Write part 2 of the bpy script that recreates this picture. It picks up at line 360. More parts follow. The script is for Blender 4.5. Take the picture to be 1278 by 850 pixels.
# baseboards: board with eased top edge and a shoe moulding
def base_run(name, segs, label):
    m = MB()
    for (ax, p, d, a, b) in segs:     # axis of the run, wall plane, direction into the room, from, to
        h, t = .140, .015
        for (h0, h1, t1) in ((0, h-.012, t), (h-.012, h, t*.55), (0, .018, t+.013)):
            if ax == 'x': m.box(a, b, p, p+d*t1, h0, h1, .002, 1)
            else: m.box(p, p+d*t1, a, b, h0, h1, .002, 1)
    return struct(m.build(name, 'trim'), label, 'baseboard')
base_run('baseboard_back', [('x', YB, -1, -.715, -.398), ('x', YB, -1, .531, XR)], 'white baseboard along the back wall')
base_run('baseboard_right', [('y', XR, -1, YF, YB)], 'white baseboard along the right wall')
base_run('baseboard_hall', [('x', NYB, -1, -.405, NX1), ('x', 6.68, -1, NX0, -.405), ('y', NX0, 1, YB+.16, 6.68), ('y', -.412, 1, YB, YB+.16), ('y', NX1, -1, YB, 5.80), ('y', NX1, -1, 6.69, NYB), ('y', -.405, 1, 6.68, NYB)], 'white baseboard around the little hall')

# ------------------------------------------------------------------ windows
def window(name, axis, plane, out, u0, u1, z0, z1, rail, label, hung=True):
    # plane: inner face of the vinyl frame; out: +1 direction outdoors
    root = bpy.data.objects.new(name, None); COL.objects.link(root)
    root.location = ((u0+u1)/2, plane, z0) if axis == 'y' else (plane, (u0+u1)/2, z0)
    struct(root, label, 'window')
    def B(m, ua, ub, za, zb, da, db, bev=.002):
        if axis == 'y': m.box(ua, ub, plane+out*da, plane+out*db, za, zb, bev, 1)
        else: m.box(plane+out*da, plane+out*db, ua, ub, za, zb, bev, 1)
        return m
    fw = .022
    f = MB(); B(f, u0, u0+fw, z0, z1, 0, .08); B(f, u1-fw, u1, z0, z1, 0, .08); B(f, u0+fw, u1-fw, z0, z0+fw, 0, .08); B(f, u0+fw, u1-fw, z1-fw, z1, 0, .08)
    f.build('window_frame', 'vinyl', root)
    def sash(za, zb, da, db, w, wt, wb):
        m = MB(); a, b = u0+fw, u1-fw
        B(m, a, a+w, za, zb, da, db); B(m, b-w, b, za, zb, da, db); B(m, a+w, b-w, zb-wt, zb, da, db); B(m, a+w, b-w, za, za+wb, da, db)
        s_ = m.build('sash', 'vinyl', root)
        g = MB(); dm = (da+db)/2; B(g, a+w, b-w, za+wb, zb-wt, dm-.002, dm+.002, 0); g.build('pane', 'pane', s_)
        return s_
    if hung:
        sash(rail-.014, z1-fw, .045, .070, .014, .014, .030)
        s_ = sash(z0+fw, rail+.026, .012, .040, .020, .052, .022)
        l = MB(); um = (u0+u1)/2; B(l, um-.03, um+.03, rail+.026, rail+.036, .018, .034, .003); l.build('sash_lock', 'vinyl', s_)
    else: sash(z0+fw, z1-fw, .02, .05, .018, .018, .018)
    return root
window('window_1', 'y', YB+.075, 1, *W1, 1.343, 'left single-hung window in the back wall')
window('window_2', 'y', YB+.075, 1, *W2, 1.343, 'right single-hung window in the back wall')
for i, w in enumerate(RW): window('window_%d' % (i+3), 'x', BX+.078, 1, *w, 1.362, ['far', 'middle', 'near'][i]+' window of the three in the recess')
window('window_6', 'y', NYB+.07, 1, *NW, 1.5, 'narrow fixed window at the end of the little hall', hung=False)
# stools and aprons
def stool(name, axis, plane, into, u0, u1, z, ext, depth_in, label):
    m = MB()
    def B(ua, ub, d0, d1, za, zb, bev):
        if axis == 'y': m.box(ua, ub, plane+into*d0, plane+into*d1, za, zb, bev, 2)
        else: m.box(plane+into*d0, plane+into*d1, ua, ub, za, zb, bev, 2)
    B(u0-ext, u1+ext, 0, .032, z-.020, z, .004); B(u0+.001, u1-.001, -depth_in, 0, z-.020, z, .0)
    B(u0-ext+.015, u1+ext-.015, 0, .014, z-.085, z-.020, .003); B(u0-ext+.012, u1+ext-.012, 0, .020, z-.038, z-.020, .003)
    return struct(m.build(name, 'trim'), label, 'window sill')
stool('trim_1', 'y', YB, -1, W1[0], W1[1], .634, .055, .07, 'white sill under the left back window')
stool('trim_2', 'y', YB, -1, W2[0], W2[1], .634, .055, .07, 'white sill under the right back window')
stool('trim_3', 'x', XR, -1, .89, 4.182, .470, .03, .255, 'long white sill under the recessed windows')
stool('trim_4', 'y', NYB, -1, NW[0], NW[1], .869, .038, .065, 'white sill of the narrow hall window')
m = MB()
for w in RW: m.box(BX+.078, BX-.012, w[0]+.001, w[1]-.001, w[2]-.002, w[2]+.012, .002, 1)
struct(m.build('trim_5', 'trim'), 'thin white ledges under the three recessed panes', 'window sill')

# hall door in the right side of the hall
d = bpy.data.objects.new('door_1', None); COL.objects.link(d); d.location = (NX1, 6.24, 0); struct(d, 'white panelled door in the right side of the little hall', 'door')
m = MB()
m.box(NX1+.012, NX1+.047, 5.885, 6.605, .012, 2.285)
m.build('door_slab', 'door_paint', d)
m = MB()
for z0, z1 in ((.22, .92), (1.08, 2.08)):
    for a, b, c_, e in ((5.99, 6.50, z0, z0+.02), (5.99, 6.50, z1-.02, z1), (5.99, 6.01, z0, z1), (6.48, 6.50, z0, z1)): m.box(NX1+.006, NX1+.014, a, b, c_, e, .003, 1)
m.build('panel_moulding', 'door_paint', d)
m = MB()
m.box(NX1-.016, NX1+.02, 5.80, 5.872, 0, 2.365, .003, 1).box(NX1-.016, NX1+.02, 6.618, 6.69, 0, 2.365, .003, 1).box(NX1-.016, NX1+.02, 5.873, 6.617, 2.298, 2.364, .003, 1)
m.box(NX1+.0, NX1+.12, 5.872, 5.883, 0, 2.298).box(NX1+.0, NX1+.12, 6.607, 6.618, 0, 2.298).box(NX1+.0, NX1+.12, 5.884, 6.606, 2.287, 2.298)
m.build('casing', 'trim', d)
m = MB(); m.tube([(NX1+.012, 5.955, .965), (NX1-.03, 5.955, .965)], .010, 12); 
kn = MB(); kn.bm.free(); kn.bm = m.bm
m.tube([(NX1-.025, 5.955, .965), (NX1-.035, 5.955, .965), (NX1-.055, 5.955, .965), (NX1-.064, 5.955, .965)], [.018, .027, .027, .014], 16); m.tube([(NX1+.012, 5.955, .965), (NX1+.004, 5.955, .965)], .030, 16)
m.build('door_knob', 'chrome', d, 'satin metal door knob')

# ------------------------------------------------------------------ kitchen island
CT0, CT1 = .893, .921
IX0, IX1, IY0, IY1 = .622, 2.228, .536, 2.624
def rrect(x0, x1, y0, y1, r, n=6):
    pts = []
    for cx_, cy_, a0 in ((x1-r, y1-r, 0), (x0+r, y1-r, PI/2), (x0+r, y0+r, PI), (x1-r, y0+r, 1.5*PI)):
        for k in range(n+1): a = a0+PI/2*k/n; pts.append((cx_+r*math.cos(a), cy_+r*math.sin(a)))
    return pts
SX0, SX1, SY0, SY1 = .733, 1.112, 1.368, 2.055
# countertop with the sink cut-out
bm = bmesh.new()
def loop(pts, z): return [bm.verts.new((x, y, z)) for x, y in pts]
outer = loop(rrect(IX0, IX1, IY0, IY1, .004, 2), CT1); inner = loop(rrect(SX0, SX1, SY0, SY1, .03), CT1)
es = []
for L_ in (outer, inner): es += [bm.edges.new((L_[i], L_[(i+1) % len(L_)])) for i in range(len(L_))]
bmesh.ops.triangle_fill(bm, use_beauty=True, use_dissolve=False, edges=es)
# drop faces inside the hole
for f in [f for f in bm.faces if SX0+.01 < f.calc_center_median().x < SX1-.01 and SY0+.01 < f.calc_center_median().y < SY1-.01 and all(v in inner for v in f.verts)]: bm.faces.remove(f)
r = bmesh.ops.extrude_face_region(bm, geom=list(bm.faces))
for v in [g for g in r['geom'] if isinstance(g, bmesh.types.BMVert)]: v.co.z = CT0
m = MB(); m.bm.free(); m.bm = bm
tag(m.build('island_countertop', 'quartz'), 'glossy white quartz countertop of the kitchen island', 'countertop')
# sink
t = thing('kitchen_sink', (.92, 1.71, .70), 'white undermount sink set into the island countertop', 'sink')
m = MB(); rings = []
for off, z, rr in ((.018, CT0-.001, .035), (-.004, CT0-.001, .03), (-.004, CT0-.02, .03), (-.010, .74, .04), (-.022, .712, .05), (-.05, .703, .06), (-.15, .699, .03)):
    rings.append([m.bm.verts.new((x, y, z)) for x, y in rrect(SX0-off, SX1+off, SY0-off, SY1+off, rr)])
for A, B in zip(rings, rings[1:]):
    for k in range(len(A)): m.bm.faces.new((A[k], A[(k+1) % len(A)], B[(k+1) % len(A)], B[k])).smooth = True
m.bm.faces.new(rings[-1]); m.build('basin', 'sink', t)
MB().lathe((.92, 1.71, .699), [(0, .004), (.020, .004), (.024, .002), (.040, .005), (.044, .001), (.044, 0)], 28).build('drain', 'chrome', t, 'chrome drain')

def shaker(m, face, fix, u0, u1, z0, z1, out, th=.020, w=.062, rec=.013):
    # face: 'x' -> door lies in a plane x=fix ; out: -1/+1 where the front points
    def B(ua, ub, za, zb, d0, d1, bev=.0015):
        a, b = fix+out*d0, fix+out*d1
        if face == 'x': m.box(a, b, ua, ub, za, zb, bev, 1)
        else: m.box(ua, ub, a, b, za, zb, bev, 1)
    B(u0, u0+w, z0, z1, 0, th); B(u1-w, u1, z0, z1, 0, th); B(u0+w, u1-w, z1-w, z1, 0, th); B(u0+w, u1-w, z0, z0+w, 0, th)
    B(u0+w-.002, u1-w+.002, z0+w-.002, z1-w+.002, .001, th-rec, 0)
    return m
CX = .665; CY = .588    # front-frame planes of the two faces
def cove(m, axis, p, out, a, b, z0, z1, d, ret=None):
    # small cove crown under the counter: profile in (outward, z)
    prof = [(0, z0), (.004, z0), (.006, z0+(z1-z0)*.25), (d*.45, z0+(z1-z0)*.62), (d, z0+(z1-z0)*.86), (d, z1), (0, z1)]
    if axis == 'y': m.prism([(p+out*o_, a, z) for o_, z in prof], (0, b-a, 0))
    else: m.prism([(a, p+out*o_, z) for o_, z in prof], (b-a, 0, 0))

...

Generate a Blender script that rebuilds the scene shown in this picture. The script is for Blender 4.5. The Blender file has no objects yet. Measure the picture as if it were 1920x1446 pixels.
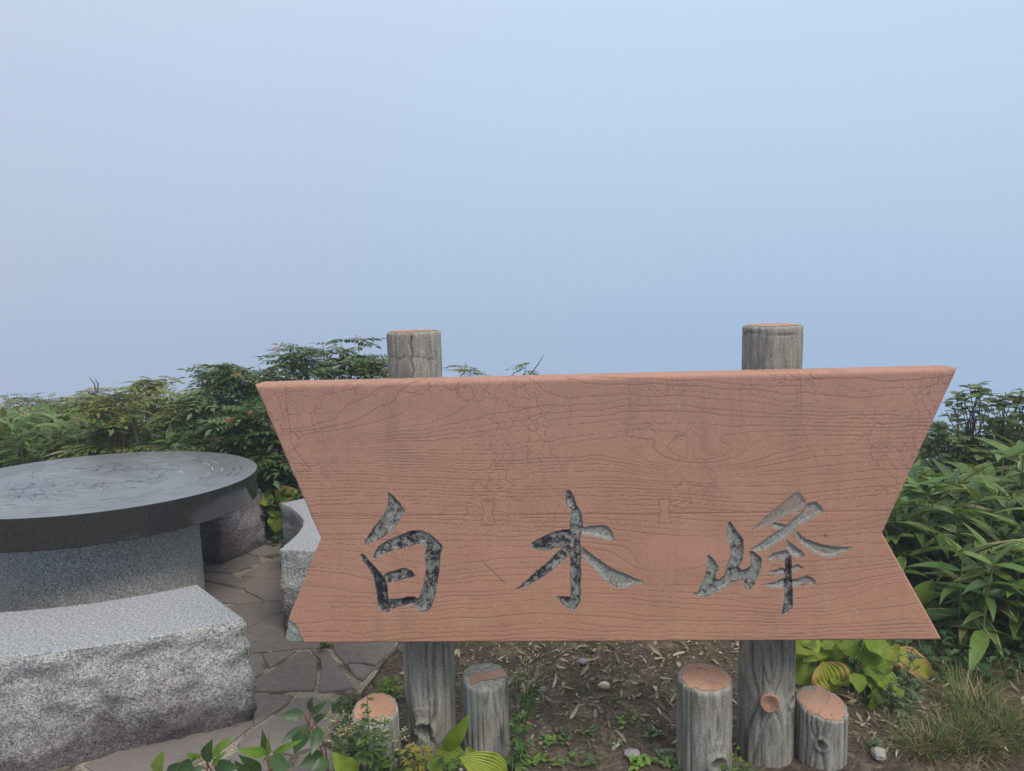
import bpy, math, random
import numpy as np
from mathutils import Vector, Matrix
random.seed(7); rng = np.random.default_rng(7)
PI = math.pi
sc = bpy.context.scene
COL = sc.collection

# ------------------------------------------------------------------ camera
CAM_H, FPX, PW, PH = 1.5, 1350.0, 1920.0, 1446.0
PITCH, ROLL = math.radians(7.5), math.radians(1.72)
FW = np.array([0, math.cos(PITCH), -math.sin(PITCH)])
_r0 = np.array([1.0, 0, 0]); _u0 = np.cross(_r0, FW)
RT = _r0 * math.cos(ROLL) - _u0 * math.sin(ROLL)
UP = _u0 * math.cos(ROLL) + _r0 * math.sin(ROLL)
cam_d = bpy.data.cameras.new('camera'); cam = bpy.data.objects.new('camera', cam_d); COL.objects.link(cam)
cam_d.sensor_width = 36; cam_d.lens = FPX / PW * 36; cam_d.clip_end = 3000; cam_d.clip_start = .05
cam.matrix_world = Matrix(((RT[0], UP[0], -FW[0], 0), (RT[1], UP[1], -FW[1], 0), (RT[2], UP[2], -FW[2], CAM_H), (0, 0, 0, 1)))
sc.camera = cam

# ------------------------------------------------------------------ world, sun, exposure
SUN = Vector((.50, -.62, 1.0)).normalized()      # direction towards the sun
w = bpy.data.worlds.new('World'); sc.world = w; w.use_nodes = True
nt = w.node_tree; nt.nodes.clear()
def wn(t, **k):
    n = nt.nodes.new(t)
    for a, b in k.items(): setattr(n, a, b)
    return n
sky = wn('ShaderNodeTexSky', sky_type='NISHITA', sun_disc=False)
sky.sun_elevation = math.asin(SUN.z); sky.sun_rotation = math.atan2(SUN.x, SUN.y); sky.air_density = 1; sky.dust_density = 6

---

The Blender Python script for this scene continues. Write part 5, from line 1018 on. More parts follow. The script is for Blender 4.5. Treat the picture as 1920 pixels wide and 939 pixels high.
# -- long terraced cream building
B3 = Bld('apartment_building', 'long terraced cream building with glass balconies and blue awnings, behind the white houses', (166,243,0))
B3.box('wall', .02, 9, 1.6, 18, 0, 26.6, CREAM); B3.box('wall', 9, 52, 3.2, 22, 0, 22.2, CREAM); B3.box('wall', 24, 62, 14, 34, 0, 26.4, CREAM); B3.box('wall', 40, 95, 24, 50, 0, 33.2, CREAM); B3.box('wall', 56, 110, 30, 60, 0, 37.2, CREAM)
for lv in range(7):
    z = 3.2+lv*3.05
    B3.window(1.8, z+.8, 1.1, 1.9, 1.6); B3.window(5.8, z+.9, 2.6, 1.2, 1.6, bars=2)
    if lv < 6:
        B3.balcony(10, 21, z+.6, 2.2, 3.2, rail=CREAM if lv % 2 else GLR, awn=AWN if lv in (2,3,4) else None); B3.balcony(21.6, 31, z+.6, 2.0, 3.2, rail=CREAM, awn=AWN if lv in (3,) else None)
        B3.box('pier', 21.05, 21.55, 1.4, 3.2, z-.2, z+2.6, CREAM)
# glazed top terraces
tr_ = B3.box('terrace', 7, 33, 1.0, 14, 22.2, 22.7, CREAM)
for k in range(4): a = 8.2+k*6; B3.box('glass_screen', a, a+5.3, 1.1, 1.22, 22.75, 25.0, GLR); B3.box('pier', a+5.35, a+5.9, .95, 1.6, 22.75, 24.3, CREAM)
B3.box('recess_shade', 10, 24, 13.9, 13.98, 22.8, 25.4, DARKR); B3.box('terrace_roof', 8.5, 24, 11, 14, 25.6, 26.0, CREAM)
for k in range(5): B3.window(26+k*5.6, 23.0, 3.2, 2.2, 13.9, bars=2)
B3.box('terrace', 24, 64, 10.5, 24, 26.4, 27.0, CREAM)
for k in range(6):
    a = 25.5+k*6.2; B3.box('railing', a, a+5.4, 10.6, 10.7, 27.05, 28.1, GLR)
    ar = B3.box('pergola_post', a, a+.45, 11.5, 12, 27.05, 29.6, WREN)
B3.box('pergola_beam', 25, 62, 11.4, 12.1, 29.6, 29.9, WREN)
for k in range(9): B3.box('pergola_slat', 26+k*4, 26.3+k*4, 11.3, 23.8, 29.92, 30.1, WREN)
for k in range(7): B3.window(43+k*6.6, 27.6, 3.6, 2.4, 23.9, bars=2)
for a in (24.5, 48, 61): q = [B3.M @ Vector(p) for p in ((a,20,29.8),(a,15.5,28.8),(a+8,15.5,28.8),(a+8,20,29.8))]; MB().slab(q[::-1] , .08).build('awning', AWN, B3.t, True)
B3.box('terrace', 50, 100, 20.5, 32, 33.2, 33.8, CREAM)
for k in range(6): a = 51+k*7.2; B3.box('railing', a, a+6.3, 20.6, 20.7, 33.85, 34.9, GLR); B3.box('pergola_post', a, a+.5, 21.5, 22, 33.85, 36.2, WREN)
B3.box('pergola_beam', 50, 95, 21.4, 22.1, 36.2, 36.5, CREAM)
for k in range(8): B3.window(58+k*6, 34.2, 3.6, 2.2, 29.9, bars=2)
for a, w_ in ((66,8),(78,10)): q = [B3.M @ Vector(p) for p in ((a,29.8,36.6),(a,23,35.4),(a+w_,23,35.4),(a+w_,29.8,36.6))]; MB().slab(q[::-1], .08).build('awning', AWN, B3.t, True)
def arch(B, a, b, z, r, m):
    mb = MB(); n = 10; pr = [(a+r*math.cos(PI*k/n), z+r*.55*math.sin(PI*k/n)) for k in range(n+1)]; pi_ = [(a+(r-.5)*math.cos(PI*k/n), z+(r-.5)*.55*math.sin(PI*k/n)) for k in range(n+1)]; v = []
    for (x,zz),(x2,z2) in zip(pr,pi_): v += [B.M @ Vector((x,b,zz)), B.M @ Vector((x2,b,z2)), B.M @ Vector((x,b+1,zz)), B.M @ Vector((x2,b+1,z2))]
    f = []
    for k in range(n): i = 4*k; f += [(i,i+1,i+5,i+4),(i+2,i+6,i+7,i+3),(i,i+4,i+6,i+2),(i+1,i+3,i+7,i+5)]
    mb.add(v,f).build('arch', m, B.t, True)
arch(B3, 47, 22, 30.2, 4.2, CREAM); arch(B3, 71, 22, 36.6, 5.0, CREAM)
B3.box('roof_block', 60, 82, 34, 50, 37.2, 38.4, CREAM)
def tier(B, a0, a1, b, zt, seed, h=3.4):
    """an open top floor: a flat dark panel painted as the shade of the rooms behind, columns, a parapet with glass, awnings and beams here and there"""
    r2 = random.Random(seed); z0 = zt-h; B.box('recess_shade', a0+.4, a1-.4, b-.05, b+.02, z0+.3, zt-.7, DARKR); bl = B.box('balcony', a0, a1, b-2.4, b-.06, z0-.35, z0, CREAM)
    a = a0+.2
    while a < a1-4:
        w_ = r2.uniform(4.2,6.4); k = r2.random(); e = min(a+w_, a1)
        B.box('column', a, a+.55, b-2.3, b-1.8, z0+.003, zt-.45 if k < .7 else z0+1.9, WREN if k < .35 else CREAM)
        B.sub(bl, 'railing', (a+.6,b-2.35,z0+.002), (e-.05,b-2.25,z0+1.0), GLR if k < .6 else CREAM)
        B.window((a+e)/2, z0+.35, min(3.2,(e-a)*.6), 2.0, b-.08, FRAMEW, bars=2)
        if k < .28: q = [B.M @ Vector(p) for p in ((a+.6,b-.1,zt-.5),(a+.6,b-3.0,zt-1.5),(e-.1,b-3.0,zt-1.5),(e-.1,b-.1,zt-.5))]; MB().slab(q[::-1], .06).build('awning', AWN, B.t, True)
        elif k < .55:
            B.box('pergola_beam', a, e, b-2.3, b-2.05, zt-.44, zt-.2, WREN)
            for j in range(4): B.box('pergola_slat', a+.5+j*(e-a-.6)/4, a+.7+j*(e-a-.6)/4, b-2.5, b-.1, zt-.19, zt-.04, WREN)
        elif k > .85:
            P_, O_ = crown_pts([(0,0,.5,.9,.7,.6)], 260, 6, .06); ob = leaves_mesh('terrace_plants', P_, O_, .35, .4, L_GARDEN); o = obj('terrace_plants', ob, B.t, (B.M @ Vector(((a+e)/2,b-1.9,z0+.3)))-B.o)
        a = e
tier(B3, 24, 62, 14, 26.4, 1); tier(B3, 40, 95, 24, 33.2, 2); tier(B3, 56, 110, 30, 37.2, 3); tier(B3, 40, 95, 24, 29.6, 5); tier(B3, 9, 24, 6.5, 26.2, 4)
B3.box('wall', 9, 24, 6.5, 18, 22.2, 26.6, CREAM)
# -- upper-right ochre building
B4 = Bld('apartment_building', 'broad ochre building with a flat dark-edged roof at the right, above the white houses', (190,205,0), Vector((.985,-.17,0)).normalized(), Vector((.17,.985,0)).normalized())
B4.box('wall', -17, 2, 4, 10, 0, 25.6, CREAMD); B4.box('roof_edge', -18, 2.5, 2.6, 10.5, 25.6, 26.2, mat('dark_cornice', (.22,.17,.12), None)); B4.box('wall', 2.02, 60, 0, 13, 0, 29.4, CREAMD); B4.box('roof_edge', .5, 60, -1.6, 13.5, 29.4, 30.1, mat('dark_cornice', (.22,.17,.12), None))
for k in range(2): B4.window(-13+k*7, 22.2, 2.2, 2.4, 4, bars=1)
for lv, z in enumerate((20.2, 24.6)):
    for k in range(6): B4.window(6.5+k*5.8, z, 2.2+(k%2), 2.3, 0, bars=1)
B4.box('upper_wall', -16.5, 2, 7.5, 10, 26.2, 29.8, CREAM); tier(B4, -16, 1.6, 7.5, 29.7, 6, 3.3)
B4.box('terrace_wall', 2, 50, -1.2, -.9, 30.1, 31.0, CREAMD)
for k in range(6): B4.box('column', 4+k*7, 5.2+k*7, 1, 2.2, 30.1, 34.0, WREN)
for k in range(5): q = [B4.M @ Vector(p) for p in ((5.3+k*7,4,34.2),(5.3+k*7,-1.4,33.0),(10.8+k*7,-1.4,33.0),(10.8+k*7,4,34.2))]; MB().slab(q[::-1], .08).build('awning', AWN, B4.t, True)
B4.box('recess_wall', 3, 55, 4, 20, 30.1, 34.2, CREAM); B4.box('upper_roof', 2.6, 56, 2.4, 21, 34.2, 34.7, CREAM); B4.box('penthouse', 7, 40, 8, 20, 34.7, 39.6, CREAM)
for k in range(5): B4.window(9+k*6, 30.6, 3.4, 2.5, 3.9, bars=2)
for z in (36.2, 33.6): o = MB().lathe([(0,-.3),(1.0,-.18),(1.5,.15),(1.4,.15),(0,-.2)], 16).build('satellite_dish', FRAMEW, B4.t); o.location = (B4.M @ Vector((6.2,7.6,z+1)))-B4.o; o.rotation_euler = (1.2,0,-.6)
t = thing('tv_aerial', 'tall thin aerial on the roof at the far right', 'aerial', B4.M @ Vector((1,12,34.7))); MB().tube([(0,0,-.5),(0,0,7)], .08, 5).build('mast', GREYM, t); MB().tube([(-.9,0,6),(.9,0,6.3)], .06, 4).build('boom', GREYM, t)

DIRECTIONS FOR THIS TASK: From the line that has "Generate a Blender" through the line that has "COL = sc.collection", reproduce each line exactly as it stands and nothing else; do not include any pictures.

RESULT BELOW:
Generate a Blender script that rebuilds the scene shown in this picture. The script is for Blender 4.5. The Blender file has no objects yet. Measure the picture as if it were 1920x1446 pixels.
import bpy, math, random
import numpy as np
from mathutils import Vector, Matrix
random.seed(7); rng = np.random.default_rng(7)
PI = math.pi
sc = bpy.context.scene
COL = sc.collection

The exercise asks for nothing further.